** Short problem **
Write the lines out again, from the top of the material to the line containing "SC.cycles.caustics_refractive = False", pictures excluded.

________

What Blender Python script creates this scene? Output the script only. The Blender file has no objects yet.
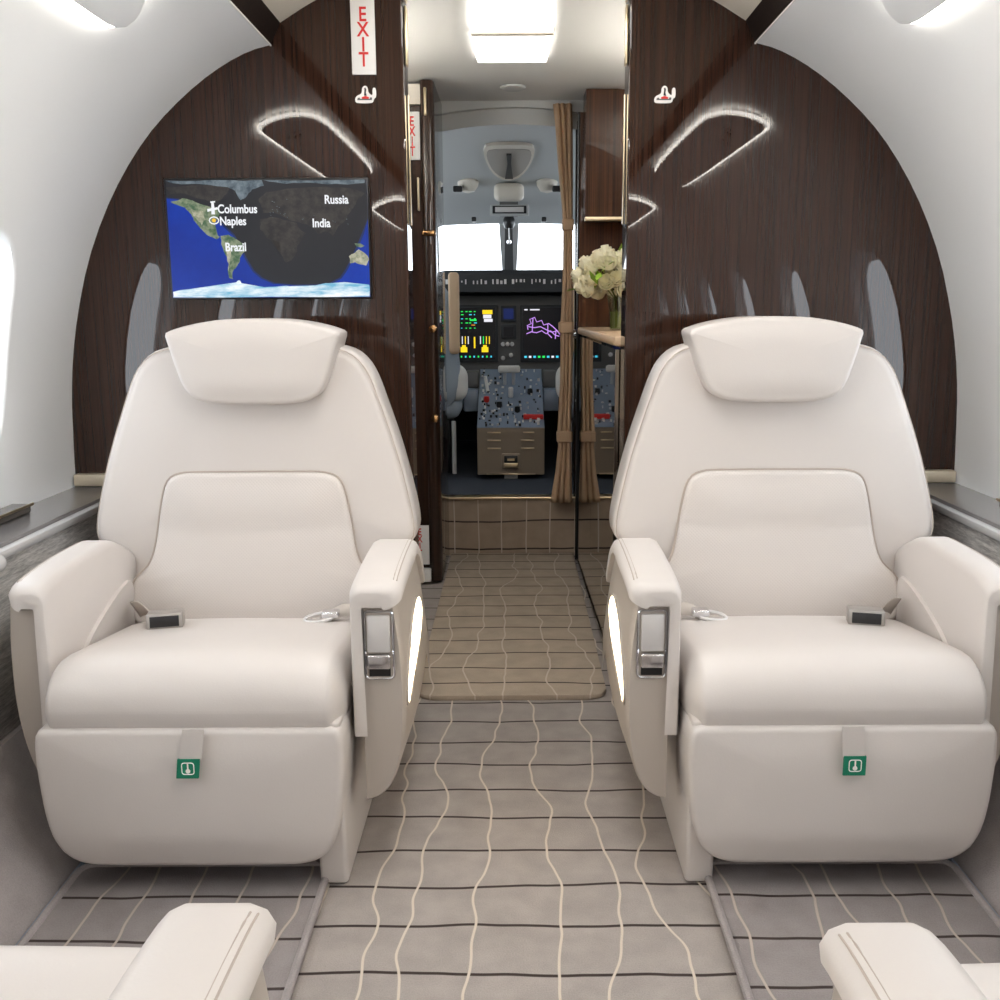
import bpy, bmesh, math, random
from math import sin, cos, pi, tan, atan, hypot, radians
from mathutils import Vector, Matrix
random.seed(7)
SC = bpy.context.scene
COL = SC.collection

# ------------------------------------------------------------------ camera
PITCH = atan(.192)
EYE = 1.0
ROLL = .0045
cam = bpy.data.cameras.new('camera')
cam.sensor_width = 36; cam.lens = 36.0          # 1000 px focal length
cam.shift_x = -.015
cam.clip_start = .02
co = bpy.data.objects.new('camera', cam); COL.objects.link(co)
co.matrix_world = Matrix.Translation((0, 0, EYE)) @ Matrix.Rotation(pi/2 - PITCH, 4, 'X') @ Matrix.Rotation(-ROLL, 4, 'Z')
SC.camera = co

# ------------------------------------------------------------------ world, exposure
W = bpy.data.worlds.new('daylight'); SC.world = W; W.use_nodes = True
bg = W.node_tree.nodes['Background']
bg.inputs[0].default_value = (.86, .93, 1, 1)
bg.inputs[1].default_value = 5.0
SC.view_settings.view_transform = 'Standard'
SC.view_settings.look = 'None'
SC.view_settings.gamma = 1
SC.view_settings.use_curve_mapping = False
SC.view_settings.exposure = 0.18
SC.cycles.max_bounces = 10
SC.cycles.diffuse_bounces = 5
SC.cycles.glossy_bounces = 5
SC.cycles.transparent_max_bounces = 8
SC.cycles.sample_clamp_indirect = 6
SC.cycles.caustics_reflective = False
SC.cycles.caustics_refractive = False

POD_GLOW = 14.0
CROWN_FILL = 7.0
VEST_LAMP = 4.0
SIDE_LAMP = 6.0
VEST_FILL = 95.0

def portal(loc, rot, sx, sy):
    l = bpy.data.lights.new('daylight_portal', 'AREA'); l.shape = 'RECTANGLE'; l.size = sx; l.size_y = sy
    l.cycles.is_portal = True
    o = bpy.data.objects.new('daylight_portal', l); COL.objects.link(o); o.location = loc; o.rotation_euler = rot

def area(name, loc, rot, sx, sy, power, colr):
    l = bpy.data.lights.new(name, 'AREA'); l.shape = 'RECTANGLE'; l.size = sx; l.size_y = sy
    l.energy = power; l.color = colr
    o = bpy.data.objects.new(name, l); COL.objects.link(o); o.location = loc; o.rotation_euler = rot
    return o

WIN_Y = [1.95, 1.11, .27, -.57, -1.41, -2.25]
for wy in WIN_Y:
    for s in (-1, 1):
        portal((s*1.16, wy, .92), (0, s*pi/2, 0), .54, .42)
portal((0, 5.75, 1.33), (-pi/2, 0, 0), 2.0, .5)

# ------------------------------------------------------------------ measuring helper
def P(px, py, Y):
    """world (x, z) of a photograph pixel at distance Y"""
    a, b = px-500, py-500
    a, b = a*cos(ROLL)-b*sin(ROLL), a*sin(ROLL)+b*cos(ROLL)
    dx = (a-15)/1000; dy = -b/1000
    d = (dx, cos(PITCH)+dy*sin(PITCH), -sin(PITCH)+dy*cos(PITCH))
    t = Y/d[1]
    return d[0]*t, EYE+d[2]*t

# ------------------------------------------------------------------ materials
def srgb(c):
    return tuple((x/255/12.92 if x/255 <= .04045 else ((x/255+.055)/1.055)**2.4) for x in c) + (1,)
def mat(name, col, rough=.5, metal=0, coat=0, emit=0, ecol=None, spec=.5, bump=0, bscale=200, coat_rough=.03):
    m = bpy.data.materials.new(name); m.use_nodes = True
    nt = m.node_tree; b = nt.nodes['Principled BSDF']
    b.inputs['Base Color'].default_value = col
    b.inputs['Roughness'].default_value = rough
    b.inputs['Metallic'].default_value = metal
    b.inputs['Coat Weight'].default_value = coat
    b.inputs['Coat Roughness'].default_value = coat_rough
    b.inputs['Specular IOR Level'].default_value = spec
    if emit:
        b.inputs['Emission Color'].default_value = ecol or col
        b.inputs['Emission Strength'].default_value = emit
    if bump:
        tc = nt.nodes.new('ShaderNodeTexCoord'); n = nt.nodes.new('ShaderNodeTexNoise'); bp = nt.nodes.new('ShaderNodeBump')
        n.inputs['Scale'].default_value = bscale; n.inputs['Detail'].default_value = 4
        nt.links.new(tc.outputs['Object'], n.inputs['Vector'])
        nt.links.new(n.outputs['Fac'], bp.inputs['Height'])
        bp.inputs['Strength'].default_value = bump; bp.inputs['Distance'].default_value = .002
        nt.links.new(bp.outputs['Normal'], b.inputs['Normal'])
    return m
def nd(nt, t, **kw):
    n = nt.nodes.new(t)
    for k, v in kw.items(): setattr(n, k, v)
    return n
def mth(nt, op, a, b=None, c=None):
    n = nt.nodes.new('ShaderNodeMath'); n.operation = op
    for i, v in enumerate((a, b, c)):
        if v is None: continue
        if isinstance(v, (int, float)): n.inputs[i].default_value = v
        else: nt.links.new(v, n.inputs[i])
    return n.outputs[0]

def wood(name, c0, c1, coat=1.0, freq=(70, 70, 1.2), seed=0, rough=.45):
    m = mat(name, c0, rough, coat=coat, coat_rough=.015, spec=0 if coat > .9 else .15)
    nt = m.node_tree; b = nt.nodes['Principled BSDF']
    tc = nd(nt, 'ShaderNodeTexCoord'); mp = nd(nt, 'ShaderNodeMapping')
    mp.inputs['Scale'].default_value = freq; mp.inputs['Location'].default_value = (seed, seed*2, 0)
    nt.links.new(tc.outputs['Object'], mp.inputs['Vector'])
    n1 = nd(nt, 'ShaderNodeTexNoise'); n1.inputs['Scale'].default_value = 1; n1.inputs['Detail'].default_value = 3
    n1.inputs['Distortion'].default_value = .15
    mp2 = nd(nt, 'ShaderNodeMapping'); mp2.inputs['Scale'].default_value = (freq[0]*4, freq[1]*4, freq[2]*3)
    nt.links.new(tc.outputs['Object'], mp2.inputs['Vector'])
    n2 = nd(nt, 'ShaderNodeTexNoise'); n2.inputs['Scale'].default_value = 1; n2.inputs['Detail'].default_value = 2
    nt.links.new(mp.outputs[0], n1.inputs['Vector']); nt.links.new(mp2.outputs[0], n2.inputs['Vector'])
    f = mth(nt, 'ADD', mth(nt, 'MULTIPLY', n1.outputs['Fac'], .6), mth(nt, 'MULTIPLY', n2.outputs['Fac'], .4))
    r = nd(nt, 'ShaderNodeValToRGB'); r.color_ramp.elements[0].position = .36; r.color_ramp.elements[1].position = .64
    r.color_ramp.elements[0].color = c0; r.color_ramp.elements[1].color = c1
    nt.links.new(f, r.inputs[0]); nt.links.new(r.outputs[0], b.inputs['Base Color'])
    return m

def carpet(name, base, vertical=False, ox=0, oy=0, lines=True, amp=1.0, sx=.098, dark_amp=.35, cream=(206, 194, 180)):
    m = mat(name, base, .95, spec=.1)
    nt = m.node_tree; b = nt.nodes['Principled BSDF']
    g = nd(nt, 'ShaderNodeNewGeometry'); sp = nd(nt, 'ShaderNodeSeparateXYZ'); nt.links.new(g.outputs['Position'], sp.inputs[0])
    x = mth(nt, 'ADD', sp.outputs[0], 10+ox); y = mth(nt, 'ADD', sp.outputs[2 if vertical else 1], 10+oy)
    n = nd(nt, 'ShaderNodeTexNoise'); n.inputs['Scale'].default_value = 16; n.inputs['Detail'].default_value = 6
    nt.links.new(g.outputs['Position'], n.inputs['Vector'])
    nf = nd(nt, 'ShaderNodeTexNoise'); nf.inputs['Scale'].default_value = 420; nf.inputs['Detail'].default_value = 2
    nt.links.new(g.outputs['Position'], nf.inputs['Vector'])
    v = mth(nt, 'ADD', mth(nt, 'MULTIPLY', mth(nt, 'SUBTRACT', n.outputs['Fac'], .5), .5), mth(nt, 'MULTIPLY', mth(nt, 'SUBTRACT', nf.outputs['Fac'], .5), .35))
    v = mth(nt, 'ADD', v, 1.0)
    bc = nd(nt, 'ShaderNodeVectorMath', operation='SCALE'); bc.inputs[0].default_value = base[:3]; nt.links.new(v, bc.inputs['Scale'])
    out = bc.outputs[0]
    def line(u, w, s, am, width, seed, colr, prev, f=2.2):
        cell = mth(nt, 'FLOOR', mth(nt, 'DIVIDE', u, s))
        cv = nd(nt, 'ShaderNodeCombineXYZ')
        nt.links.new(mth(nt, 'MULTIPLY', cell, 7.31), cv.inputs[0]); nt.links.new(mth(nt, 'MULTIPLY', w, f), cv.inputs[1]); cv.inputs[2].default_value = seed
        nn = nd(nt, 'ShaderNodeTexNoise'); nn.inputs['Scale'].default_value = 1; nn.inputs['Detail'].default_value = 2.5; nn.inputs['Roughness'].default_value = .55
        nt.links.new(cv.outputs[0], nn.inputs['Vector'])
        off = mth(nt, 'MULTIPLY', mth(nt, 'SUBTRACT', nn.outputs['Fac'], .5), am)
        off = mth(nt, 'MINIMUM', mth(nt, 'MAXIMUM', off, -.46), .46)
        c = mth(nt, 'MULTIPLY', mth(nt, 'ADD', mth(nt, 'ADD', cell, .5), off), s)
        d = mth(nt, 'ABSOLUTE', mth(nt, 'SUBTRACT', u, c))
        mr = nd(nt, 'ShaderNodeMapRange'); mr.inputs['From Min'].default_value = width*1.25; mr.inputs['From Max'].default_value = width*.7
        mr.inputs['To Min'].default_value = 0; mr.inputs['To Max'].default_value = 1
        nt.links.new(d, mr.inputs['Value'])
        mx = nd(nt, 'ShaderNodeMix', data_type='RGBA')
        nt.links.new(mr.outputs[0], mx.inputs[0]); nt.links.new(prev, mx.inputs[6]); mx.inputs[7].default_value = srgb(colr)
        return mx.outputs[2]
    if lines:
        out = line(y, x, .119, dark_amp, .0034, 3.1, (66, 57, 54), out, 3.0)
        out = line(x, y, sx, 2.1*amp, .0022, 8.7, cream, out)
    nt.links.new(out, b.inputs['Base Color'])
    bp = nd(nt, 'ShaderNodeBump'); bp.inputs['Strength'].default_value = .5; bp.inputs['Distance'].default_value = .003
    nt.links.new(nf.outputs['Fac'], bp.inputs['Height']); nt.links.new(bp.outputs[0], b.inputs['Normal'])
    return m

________

** Exercise solution **
What Blender Python script creates this scene? Output the script only. The Blender file has no objects yet.
import bpy, bmesh, math, random
from math import sin, cos, pi, tan, atan, hypot, radians
from mathutils import Vector, Matrix
random.seed(7)
SC = bpy.context.scene
COL = SC.collection

# ------------------------------------------------------------------ camera
PITCH = atan(.192)
EYE = 1.0
ROLL = .0045
cam = bpy.data.cameras.new('camera')
cam.sensor_width = 36; cam.lens = 36.0          # 1000 px focal length
cam.shift_x = -.015
cam.clip_start = .02
co = bpy.data.objects.new('camera', cam); COL.objects.link(co)
co.matrix_world = Matrix.Translation((0, 0, EYE)) @ Matrix.Rotation(pi/2 - PITCH, 4, 'X') @ Matrix.Rotation(-ROLL, 4, 'Z')
SC.camera = co

# ------------------------------------------------------------------ world, exposure
W = bpy.data.worlds.new('daylight'); SC.world = W; W.use_nodes = True
bg = W.node_tree.nodes['Background']
bg.inputs[0].default_value = (.86, .93, 1, 1)
bg.inputs[1].default_value = 5.0
SC.view_settings.view_transform = 'Standard'
SC.view_settings.look = 'None'
SC.view_settings.gamma = 1
SC.view_settings.use_curve_mapping = False
SC.view_settings.exposure = 0.18
SC.cycles.max_bounces = 10
SC.cycles.diffuse_bounces = 5
SC.cycles.glossy_bounces = 5
SC.cycles.transparent_max_bounces = 8
SC.cycles.sample_clamp_indirect = 6
SC.cycles.caustics_reflective = False
SC.cycles.caustics_refractive = False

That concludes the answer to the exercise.